Have you thought about what happens to these characters after the end of the film?

Absolutely, I have. I think Paul goes on to have an interesting life in the seventies. I think maybe he wore some groovy sideburns. I’m not sure. But he does become a happier man and a more liberated man. I think he and Angus eventually speak again in years to come. And I think Angus is sort of saved and redeemed and goes on to a life because of the sacrifice that Paul made for him. I think he learns from that sacrifice and I think that he moves on. I absolutely think about these characters now. I like to think of it almost like a novel. I like to think that they existed before the movie and they exist now after the movie.

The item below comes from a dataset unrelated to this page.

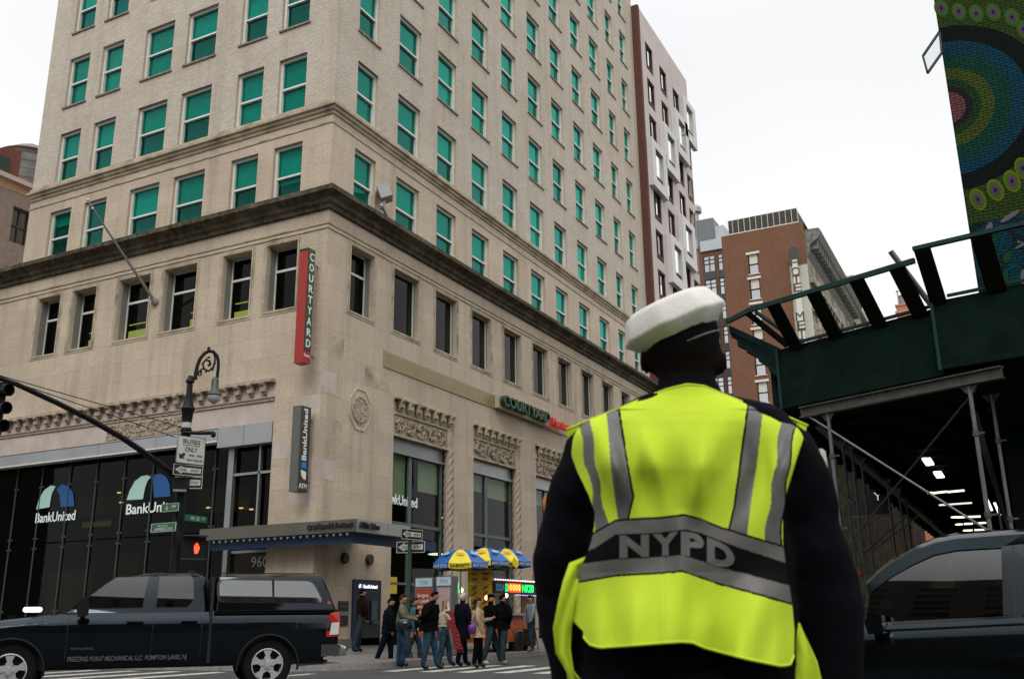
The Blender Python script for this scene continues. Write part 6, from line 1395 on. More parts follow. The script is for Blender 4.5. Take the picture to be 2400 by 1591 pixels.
def person(pos,h,face,label,top,leg,shoe,skin,hair,lstep=.2,rstep=-.2,arms=((.1,-.02),(-.1,-.02)),coat=None,bulk=1.0,lean=0,hairlen=0,cap=None,headturn=0,bendL=0,bendR=0,group=None,headdown=0):
    """face: heading in degrees; local x forward, y left"""
    o=empty('person',(pos[0],pos[1],pos[2]),label,'person',group)
    bulk*=1.12; o['group']='people at the corner crossing'
    k=h/1.76; c,s_=math.cos(R(face)),math.sin(R(face)); M=Matrix(((c,-s_,0,0),(s_,c,0,0),(0,0,1,0),(0,0,0,1)))@Matrix.Scale(k,4)
    lx=lambda z: lean*(z-.95)*1.0
    ht=R(headturn); hd=headdown
    J={'pel':(0,0,.95),'spn':(lx(1.12),0,1.12),'che':(lx(1.32),0,1.32),'nkb':(lx(1.46),0,1.445),'nek':(lx(1.53)+.01,0,1.50),'hd1':(lx(1.6)+.02+hd*.02,0,1.575),'hd2':(lx(1.68)+.025+hd*.06,0,1.675)}
    Rd={'pel':(.155*bulk,.115*bulk),'spn':(.14*bulk,.105*bulk),'che':(.165*bulk,.115*bulk),'nkb':(.075,.07),'nek':(.052,.052),'hd1':(.076,.084),'hd2':(.074,.088)}
    E=[('pel','spn'),('spn','che'),('che','nkb'),('nkb','nek'),('nek','hd1'),('hd1','hd2')]
    leg_b=[]; arm_b=[]; hand_b=[]; foot_b=[]
    for sd,y,stp,bend in (('L',1,lstep,bendL),('R',-1,rstep,bendR)):
        kz=.50; kx=stp*.55+.03+bend*.5
        J['hip'+sd]=(0,.095*y,.90); J['kne'+sd]=(kx,.10*y,kz+abs(bend)*.05); J['ank'+sd]=(stp-bend*.2,.10*y,.085+bend*.25); J['toe'+sd]=(stp+.15-bend*.15,.115*y,.035+bend*.12)
        Rd.update({'hip'+sd:.100,'kne'+sd:.070,'ank'+sd:.056,'toe'+sd:(.042,.034)})
        E+= [('pel','hip'+sd),('hip'+sd,'kne'+sd),('kne'+sd,'ank'+sd),('ank'+sd,'toe'+sd)]; leg_b+=[('pel','hip'+sd),('hip'+sd,'kne'+sd),('kne'+sd,'ank'+sd)]; foot_b.append(('ank'+sd,'toe'+sd))
    for (sd,y),(ef,wf) in zip((('L',1),('R',-1)),arms):
        # ef: elbow forward, wf: wrist (forward, up, inward)
        if not isinstance(wf,tuple): wf=(ef+.06,wf,0)
        sx=lx(1.41); J['sho'+sd]=(sx,.172*y*bulk**.5,1.425); J['elb'+sd]=(sx+ef,(.235)*y*bulk**.5,1.14); wr=V(sx+wf[0],(.24-wf[2])*y,.90+wf[1]); J['wri'+sd]=tuple(wr)
        el=V(*J['elb'+sd]); d=(wr-el).normalized(); p=wr+d*.07; J['pal'+sd]=tuple(p)
        a=d.cross(V(0,1,0)).normalized()
        Rd.update({'sho'+sd:.075*bulk,'elb'+sd:.052*bulk,'wri'+sd:.034,'pal'+sd:(.036,.018)}); E+=[('che','sho'+sd),('sho'+sd,'elb'+sd),('elb'+sd,'wri'+sd),('wri'+sd,'pal'+sd)]
        arm_b+=[('sho'+sd,'elb'+sd),('elb'+sd,'wri'+sd)]; hand_b.append(('wri'+sd,'pal'+sd))
        for f in range(4):
            nm='f%d'%f+sd; J[nm]=tuple(p+d*(.075-.012*abs(f-1.4))+a*(f-1.5)*.02+V(0,-.015*y,0)); Rd[nm]=.009; E.append(('pal'+sd,nm)); hand_b.append(('pal'+sd,nm))
        J['th'+sd]=tuple(wr+d*.06-a*.05); Rd['th'+sd]=.010; E.append(('wri'+sd,'th'+sd)); hand_b.append(('wri'+sd,'th'+sd))
    JV={n:V(*p)*k for n,p in J.items()}; G_=[([('nek','hd1'),('hd1','hd2')],0),(hand_b,0),([('pel','spn'),('spn','che'),('che','nkb')]+arm_b,1),(leg_b,2),(foot_b,3)]
    def cls(p):
        best=9; mi=1
        for bs_,m_ in G_:
            for a,b in bs_:
                d=seg(p,V(*J[a]),V(*J[b]))-(.04 if m_==1 else 0)-(.02 if bs_ and bs_[0][0]=='nek' and p.z>1.54 else 0)
                if d<best: best=d; mi=m_
        if p.z<.085 : mi=3
        return mi
    bo=skinned(J,E,Rd,'pel',1,'body',[skin,top,leg,shoe],cls,o,M)
    X=lambda x,y,z: (M@Vector((x,y,z)))+Vector(o.location)
    H=V(*J['hd2']); H1=V(*J['hd1']); R3=M.to_3x3()@Matrix.Rotation(ht,3,'Z'); 
    hc=X(*( (H+H1)/2 ))
    def hp(x,y,z): return hc+R3@V(x,y,z)
    q=MB()
    if hair:
        rings=[]
        for i in range(9):
            ph=-.35+1.92*i/8; rr_=[]
            for j in range(14):
                t=6.283*j/14; f=math.cos(t); lowc=.03*max(0,f)*(1-i/8)
                rr_.append(hp(.096*math.cos(ph)*math.cos(t)-.012,.080*math.cos(ph)*math.sin(t),.018+.080*math.sin(ph)+(.055*max(0,f)**.5*(1-i/8) if f>0 else -.035*(1-i/8))))
            rings.append(rr_)
        q.loft(rings)
        if hairlen:
            rings=[]
            for i in range(7):
                z=.06-(hairlen+.06)*i/6; w_=.083+.012*math.sin(i*1.3); rings.append([hp(-.02+(-.075 if abs(t)<9 else 0)+ .03*math.cos(t)-.0*z, w_*math.sin(t),z) for t in [6.283*j/12 for j in range(12)]])
            q.loft(rings)
        q.build('hair',hair,o,smooth=60)
    q=MB(); q.ell(hp(.094,0,-.012),.014,.012,.02,6,5,R3); 
    for y in (-1,1): q.ell(hp(-.005,.078*y,-.01),.018,.010,.028,6,5,R3)
    q.build('nose_and_ears',skin,o,smooth=180)
    q=MB()
    for y in (-.03,.03): q.ell(hp(.082,y,.016),.008,.012,.006,6,4,R3)
    q.ell(hp(.084,0,-.052),.006,.02,.005,6,4,R3); q.build('eyes_and_mouth',eyem,o)
    if cap:
        q=MB(); rings=[]
        for i in range(7):
            ph=-.05+1.6*i/6; rings.append([hp(.102*math.cos(ph)*math.cos(t)-.004,.086*math.cos(ph)*math.sin(t),.028+.082*math.sin(ph)) for t in [6.283*j/14 for j in range(14)]])
        q.loft(rings); q.loft([[hp(.08+(.09*math.cos(t) if math.cos(t)>0 else 0),.07*math.sin(t),.026+dz) for t in [6.283*j/14 for j in range(14)]] for dz in (0,.012)]); q.build('cap',cap,o,smooth=50)
    if coat:
        (zt,zb,flare,m_)=coat; rings=[]; n=20
        for i in range(14):
            u=i/13; z=zt+(zb-zt)*u; ax_=.180+flare*max(0,(1.05-z))*.5+.012*math.sin(i*2.1); w_=(.215*bulk**.5 if z>1.1 else .20+flare*(1.1-z)); 
            if z>1.36: w_*= .90; ax_*=.85
            rings.append([X(lx(z)+.0+(ax_*.80*bulk)*math.cos(t)*(1+.04*math.cos(5*t)*u),w_*math.sin(t)*(1+.03*math.cos(6*t)*u),z) for t in [6.283*j/n for j in range(n)]])
        q=MB(); q.loft(rings,cap=False); q.build('coat',m_,o,smooth=60,recalc=False)
    o['_M']=0; del o['_M']
    return o,X,J,hp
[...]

Angus doesn’t become a Republican Yuppie working on Wall Street in the 1980s does he?

No, not even remotely. No.

Well, that’s a relief. You had this long and crazy impressive career in television, and you just mentioned you started working on this in 2018. Film is, for better or worse, a much longer process than television tends to be.

Very much so.

Were there moments when you thought this movie was never going to happen?

I knew there was another picture that was going to go ahead. I think Alexander has talked about this, and that movie fell apart at the 11th hour, but I always believed it would get made because I believed in Alexander. And he’s the kind of guy who he doesn’t shine you on. I knew the extent of his conviction. I knew the nature of our relationship. I never doubted that we’d do it eventually. I didn’t know how many years it would take, but something happened with this other picture and it fell out, and it was like, the screenplay’s close, and I’m jamming on this thing to get it ready, man. And we got it ready. And I’m so glad that Paul signed on when he did. He read a fairly early draft. I think in 18 months or two years in, he read a draft and he was like, “Yeah, I’m in.” And then mostly it was finding Mary and finding the kid. Finding [Angus] was the hardest thing.

“The Holdovers” is now in limited release. It opens nationwide on Nov. 10.